By this Order, the Bermuda Insurers are hereby RESTRAINED and ENJOINED from taking any action to enforce the following provisions in the In-junctive Orders:
1. The [Plaintiffs] shall not, whether by themselves or through their employees, servants, agents, representatives, attorneys or otherwise, commence, prosecute or otherwise pursue litigation in the United States insofar as that litigation concerns, arises out of and/or relates to the insurance policy issued to the [Plaintiffs] by the [Bermuda Insurers], Policy No. C007357/005 (“the Policy”) including, for the avoidance of doubt, litigation containing allegations of breach of “good faith and fair dealing” relating to the Policy) and/or otherwise breaches the terms of the valid and binding Bermuda arbitration agreement between the [Plaintiffs and the Bermuda Insurers].
2. The [Plaintiffs] shall not, whether by themselves or through their employees, servants, agents, representatives, attorneys or otherwise, seek and/or obtain an anti-suit injunction and/or an anti-anti-suit injunction and/or a temporary, preliminary or permanent order restraining and/or preventing the [Defendant] from pursuing and/or otherwise enforcing the said valid and binding Bermuda arbitration agreement, until trial or further order.
For the avoidance of doubt, the Bermuda Insurers are also RESTRAINED and ENJOINED from taking any action to impede or obstruct the administration of this adversary proceeding.

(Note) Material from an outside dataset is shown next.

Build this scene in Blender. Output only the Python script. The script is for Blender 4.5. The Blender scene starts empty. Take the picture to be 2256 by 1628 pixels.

The Bermuda Insurers are so enjoined until further order entered by the Court,
IT IS SO ORDERED.
. Capitalized terms not defined herein shall have the meaning ascribed to them in the TRO Opinion.
. Iron-Starr Excess Agency Ltd., Ironshore Insurance Ltd., and Starr Insurance & Reinsurance Limited are referred to collectively as the "Iron-Starr Insurers.”
. The November 8, 2016 and December 22, 2016 Orders were issued by Chief Justice Ka-waley of the Supreme Court of Bermuda, Civil Jurisdiction (Commercial Court) in the proceedings denoted as "2016: No. 393” and "2016: No. 394.”
. As I advised the parties during the preliminary injunction hearing, before I became a judge, I represented one of the Boston Chicken officer defendants in Smith’s district court action, and I represented two of the officers in negotiating a settlement with Smith of the district court action.
. After the Ninth Circuit affirmed the approval of the settlement, I had no further involvement in the matter, including in the insurance coverage case in the bankruptcy court.
. Unlike the MF Global case, there was no Bar Order in Boston Chicken that arguably prevented ACE from filing its Bermuda action.
. The district court determined that under applicable Ninth Circuit case law, the insurance coverage dispute in Boston Chicken was a non-core proceeding; therefore, the bankruptcy court erred "when it compelled arbitration on terms materially different than the terms contained in the D & O policy's arbitration clause.” Id. at *7. The district court also reversed the bankruptcy court's injunction barring ACE from prosecuting the Bermuda action since the decision to compel arbitration also provided that the bankruptcy court adversary proceeding would be dismissed. The district court, however, expressly noted that with respect to the "core/non-core determination,” Second Circuit case law was different, see In re U.S. Lines, Inc., 197 F.3d 631 (2d Cir. 1999) (concluding that the insurance coverage dispute was "core,” and the bankruptcy court properly denied the motion to compel arbitration), which may have resulted in a different conclusion. Id. at *5 n.14.
.On January 23, 2017, following the completion of further briefing, the Court will hear argument whether the Bar Order in this case prohibited the Bermuda Insurers from filing the Bermuda Action.
. The bankruptcy court and district court in Boston Chicken applied the Barton doctrine in circumstances similar to this case: Smith, the Plan Trustee in Boston Chicken, brought suit based on claims against ACE assigned by the officers and directors. The Plaintiffs here have done the same thing.
. To be clear, if the Court is not prevented from hearing and deciding the motion to compel arbitration based on full briefing by the parties, the Court intends to do so. The current anti-suit injunction prevents the Plaintiffs from briefing and arguing the motion to compel arbitration. The Court will issue a separate order determining whether the Bermuda Insurers should be held in contempt for violating the TRO in applying for and obtaining the December 22, 2016 Orders, with possible sanctions including striking their pleadings and entering a default.
. As noted above, the disposition of the Second OSC will be addressed in a separate order.
. A sizable portion of the Plaintiffs' TRO Response is dedicated to arguing that the Bermuda action continues to violate the Bar Order and the Barton doctrine.